Climate Change and Mt. Hood National Forest Management

Our climate is changing. The natural cycles of the forest – which are already compromised from a century of commercially-driven management – are becoming unpredictable. Climate changes will likely exacerbate existing trends in ecosystem degradation by affecting key processes such as stream temperature, surface flows, groundwater and floodplain connectivity, landslide rates, fuels, fire, invasive species, and post-disturbance human responses, to name but a few. However, wise management choices could increase the forest's natural ability to pull CO2 out of the atmosphere and potentially mitigate some of the worst impacts of climate change.

Climate change will adversely impact water, wildlife and the natural disturbance regimes in the forest.

Water: Many models suggest precipitation and temperature patterns will change in the Pacific Northwest in coming decades.  The timing and type of precipitation is also likely to change, leading to more rainfall instead of snowfall and more rain-on-snow events, which are the leading cause of flooding in the area.  Snowmelt could occur at earlier times and in higher volumes over shorter periods of time, altering peak and low-flow patterns for streams.

Fish & Wildlife: As Oregon streams experience higher winter flow and reduced summer flows, and temperature rises and the variability of precipitation increases, the impacts on populations of threatened salmon could be disastrous. Warmer air temperatures combined with lower summer stream flows will increase water temperatures and cause thermal stress and possibly death to adult & juvenile salmon.  Threatened Northern Spotted Owls are also adversely impacted by a changing climate, as are numerous other species with specialized habitat needs.

Fire: Ecologists predict that climate change may alter the fire season to begin earlier and last longer.  While there are many ecosystem benefits from wildland fire, the current approach to wildland fire on Mt. Hood National Forest is to fully suppress any ignition outside designated Wilderness.  This means that the ecological benefits of fire will not be realized, though all the detrimental impacts of industrial firefighting will be. 

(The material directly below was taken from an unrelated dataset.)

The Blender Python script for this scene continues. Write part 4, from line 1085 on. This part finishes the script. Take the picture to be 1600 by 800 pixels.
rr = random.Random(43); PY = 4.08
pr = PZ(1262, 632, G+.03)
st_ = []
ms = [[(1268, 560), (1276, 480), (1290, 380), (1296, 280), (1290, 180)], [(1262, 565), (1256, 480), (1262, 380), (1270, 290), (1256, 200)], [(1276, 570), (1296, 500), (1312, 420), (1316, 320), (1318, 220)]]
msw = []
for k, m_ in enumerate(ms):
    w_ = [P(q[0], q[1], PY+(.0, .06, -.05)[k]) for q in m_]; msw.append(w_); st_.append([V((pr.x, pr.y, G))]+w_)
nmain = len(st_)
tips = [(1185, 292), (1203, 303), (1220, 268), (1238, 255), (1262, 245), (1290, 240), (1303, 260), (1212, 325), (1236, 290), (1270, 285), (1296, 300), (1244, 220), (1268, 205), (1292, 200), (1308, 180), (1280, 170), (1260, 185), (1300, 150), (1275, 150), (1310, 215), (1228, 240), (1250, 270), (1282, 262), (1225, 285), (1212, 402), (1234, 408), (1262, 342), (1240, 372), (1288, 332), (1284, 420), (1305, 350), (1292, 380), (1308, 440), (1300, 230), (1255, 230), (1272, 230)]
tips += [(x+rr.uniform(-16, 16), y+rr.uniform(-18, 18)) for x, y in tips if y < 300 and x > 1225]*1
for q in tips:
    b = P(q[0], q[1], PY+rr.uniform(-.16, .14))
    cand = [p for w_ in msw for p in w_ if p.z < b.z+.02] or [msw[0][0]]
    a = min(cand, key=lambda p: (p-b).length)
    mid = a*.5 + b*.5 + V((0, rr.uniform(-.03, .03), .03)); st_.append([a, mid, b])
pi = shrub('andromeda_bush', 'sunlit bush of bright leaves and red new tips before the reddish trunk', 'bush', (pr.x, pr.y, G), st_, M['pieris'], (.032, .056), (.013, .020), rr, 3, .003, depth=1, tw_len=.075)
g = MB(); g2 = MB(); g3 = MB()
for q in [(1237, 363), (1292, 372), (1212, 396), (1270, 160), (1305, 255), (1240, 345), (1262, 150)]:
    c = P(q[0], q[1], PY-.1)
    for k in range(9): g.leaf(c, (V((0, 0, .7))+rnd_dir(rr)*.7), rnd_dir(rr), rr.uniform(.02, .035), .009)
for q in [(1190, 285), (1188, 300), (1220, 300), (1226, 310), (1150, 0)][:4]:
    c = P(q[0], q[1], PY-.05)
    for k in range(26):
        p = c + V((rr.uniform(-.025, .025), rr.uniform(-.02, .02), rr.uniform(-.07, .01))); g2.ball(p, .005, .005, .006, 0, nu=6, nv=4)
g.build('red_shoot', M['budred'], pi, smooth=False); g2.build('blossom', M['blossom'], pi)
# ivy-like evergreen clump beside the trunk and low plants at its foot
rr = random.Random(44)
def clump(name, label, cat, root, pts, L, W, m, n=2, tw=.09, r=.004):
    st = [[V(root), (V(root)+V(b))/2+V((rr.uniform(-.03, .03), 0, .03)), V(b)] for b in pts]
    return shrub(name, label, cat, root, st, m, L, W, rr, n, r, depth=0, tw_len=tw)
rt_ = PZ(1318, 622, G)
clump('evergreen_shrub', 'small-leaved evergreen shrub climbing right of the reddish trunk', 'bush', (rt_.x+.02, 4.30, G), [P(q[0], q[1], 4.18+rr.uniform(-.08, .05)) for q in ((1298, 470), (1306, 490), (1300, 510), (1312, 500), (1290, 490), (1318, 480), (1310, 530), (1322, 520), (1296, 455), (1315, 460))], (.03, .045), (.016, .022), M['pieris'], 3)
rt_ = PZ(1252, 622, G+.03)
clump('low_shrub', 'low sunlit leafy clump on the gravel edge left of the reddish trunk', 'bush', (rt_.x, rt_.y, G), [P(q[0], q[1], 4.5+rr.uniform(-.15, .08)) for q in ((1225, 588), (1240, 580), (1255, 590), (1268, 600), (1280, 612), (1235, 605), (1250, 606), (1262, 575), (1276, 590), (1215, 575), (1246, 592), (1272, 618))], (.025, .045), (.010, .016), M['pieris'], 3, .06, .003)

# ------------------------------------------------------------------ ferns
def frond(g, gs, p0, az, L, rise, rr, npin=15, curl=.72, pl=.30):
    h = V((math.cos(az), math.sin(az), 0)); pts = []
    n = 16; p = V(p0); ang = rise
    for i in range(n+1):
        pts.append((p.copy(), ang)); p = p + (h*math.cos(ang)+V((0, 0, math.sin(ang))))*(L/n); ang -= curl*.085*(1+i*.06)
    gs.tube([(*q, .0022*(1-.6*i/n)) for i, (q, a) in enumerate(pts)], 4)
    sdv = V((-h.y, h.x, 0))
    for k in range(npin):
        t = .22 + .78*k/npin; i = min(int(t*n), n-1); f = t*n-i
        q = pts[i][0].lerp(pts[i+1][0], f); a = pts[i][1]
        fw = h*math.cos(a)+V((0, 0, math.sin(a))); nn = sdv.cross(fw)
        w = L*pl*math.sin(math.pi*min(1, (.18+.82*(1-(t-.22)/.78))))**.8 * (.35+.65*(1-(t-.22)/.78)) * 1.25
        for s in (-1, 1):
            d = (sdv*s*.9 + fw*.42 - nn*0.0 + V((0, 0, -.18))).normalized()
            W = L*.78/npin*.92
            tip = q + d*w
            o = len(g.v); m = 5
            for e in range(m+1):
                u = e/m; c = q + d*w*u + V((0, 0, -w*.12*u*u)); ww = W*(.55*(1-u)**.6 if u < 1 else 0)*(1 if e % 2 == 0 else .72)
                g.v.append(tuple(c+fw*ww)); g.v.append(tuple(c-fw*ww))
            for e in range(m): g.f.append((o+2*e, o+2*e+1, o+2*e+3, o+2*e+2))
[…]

Changes in forest management can be part of the climate solution, or lead to increased carbon pollution

Carbon sequestration, the process where CO2 is pulled from the atmosphere and stored for a long period of time, may be one way to slow or reverse the accumulation of CO2 in the earth’s atmosphere. The amount of carbon sequestered by forest ecosystems – in plants, soils and rocks – plays an important role in regulating atmospheric levels of carbon dioxide. All living forests both absorb and release CO2 and the relative balance between the two processes determines whether a forest is a source or sink of CO2.

The potential to store additional carbon in Pacific Northwest forests is among the highest in the world because much of the area has forests that are long-lived and maintain relatively high productivity and biomass for decades to centuries. Nine of the top ten carbon sequestering National Forests, including Mt. Hood National Forest, are in the Pacific Northwest.

A recent study found that forests in Oregon are at 54% of their maximum carbon storage levels.  Total carbon stocks could theoretically double if forests were managed for maximum carbon sequestration. This could be achieved by maintaining mature and old forests that already store large amounts of carbon, and by increasing the commercial logging rotation age by 30–50 years. Another study calculated that if all timber harvest ceased on national forests, the rate of carbon storage on those lands could be increased by an average of about 30% percent over the next five decades, compared to a “business as usual” scenario.

In direct contrast, commercially-driven forest management can release huge amounts of carbon into the atmosphere with logging as the primary source of land-use related carbon emissions. Typically, carbon emissions from the decay of dead plant material in logged forests exceeds the carbon sequestered from the growth of new vegetation. Not only does logging emit CO2, most forms of logging reduce the carbon sequestration capacity of a given site simply because trees that once  captured and stored carbon are no longer present. Lost carbon sequestration capacity is a form of indirect emissions because CO2 that was once being removed from the atmosphere now remains thus contributing to increasing CO2 concentrations. 

Fuel-reduction treatments aimed at preventing future high-severity wildfires emit more carbon into the atmosphere than they ultimately save from combustion.  For example, simulations of conifer forests in Oregon indicate that removing three units of carbon in treatment will protect one unit of carbon from wildfire combustion. Also, they do not have a major impact on total wildfire carbon emissions because high severity fires release only moderately more carbon (~30%) than low-severity fires.